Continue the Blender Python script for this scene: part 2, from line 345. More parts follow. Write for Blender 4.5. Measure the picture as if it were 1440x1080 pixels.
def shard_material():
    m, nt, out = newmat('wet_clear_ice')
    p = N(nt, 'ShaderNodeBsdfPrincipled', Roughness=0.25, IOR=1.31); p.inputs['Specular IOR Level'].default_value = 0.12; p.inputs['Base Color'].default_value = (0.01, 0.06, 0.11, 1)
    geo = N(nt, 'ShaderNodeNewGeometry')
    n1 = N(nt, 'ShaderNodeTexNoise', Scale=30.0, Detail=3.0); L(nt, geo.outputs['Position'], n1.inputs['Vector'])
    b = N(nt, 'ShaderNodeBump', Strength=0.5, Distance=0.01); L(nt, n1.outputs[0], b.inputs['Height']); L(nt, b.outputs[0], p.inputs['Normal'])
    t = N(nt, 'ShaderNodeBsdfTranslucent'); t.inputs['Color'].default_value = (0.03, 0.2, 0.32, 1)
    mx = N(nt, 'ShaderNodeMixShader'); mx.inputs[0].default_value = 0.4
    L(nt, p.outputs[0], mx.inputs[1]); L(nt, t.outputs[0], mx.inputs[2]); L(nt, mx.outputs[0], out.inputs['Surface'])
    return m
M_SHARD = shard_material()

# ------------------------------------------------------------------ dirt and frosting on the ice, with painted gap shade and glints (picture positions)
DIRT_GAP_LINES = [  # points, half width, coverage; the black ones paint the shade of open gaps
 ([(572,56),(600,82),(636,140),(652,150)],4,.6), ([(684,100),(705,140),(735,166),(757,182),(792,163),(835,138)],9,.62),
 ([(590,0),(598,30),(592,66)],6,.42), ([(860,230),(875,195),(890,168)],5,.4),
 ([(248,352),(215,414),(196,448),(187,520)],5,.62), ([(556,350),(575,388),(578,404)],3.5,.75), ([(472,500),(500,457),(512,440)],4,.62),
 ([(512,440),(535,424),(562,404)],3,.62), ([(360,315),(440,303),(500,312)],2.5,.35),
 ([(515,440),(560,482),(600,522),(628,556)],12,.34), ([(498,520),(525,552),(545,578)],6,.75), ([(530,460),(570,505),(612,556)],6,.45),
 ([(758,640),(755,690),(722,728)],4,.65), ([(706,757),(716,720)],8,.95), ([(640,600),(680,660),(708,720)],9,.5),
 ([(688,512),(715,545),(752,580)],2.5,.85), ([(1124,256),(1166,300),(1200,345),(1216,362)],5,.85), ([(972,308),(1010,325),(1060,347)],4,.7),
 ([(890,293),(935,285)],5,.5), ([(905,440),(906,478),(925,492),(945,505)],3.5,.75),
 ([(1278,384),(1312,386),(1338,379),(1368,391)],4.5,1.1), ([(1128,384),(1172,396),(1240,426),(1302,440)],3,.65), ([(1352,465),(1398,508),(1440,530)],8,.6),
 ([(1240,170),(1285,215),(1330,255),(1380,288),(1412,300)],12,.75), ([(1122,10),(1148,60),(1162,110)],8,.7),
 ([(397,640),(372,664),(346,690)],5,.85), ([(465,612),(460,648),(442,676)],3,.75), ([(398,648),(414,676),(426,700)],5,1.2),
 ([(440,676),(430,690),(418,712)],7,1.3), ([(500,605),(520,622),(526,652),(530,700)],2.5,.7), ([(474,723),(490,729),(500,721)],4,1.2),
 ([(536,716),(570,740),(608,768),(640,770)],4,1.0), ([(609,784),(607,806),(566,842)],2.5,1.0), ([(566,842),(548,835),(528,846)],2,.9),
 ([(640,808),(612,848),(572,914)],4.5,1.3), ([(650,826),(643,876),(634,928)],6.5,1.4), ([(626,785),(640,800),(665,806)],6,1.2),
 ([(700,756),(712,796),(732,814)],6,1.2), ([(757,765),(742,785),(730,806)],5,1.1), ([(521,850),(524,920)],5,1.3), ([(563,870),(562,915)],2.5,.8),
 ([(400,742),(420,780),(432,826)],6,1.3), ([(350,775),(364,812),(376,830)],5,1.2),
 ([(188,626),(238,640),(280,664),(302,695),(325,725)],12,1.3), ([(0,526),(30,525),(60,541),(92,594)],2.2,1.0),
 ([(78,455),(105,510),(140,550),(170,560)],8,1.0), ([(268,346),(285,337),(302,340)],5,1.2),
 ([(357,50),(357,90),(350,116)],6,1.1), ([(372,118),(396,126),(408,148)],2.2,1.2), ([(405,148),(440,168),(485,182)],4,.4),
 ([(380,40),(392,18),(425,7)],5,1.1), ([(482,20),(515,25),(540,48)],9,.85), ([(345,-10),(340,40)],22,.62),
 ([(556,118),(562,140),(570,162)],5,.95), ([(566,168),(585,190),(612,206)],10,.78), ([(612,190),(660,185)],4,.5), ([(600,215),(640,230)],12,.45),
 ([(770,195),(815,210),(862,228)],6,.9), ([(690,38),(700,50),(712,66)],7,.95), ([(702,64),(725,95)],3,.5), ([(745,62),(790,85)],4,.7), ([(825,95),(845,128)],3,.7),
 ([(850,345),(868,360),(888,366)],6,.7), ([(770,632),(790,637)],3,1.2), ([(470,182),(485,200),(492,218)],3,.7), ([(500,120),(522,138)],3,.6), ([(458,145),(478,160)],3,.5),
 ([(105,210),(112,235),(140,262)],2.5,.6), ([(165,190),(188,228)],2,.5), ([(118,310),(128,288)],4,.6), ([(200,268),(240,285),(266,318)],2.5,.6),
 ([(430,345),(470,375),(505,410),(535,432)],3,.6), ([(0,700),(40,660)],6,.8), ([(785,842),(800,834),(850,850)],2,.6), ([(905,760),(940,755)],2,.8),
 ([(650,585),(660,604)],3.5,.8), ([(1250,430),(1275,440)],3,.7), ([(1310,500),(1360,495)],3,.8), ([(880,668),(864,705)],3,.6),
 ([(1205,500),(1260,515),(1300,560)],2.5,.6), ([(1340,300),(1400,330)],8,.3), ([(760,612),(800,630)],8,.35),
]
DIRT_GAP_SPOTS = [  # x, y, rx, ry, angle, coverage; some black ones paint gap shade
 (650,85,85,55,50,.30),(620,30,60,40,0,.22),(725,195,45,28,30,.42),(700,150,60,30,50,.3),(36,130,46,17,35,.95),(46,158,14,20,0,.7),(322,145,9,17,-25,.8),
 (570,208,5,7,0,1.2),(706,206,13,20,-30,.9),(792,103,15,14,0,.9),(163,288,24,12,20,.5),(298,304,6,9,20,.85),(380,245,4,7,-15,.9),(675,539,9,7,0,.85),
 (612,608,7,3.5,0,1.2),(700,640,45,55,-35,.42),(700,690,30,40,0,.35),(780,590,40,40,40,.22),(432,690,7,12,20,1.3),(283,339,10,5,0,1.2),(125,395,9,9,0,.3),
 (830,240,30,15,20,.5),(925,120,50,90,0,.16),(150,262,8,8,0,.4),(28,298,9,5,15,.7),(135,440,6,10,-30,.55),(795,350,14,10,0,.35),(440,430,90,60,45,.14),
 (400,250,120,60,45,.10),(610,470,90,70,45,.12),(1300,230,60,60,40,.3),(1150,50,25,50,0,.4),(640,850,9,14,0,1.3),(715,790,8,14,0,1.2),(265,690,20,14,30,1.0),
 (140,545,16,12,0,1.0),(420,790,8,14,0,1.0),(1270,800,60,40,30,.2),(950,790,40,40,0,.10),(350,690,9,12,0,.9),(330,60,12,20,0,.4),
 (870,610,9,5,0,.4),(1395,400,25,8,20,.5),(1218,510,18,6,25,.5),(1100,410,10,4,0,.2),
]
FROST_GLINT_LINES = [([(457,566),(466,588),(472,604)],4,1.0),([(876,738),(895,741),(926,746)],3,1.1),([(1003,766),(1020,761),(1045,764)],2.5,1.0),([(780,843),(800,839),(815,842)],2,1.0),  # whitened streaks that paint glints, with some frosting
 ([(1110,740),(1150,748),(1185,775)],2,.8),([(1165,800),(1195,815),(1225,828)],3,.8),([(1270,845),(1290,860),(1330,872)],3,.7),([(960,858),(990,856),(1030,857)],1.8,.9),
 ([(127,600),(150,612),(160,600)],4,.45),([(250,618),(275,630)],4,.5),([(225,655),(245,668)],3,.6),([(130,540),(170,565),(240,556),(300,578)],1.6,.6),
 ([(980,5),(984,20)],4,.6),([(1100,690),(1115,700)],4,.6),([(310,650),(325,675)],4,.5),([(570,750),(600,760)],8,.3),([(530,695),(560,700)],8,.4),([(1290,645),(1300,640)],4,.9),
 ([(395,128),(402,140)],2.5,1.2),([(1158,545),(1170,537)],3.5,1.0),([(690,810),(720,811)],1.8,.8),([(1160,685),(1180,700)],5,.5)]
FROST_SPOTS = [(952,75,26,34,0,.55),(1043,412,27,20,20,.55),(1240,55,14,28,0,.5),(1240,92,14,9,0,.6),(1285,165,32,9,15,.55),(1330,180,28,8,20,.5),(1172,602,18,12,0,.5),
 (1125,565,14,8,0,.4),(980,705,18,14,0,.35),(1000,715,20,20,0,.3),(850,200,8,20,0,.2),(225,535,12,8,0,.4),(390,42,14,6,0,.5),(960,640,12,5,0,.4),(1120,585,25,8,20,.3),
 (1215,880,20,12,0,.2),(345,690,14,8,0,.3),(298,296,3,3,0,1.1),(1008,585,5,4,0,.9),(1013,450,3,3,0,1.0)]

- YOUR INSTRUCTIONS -
Give back the listing exactly, please, from its first line to the line containing "M_SHARD = shard_material()", inclusive, and nothing past that line.

- SOLUTION TO THE PROBLEM -
Continue the Blender Python script for this scene: part 2, from line 345. More parts follow. Write for Blender 4.5. Measure the picture as if it were 1440x1080 pixels.
def shard_material():
    m, nt, out = newmat('wet_clear_ice')
    p = N(nt, 'ShaderNodeBsdfPrincipled', Roughness=0.25, IOR=1.31); p.inputs['Specular IOR Level'].default_value = 0.12; p.inputs['Base Color'].default_value = (0.01, 0.06, 0.11, 1)
    geo = N(nt, 'ShaderNodeNewGeometry')
    n1 = N(nt, 'ShaderNodeTexNoise', Scale=30.0, Detail=3.0); L(nt, geo.outputs['Position'], n1.inputs['Vector'])
    b = N(nt, 'ShaderNodeBump', Strength=0.5, Distance=0.01); L(nt, n1.outputs[0], b.inputs['Height']); L(nt, b.outputs[0], p.inputs['Normal'])
    t = N(nt, 'ShaderNodeBsdfTranslucent'); t.inputs['Color'].default_value = (0.03, 0.2, 0.32, 1)
    mx = N(nt, 'ShaderNodeMixShader'); mx.inputs[0].default_value = 0.4
    L(nt, p.outputs[0], mx.inputs[1]); L(nt, t.outputs[0], mx.inputs[2]); L(nt, mx.outputs[0], out.inputs['Surface'])
    return m
M_SHARD = shard_material()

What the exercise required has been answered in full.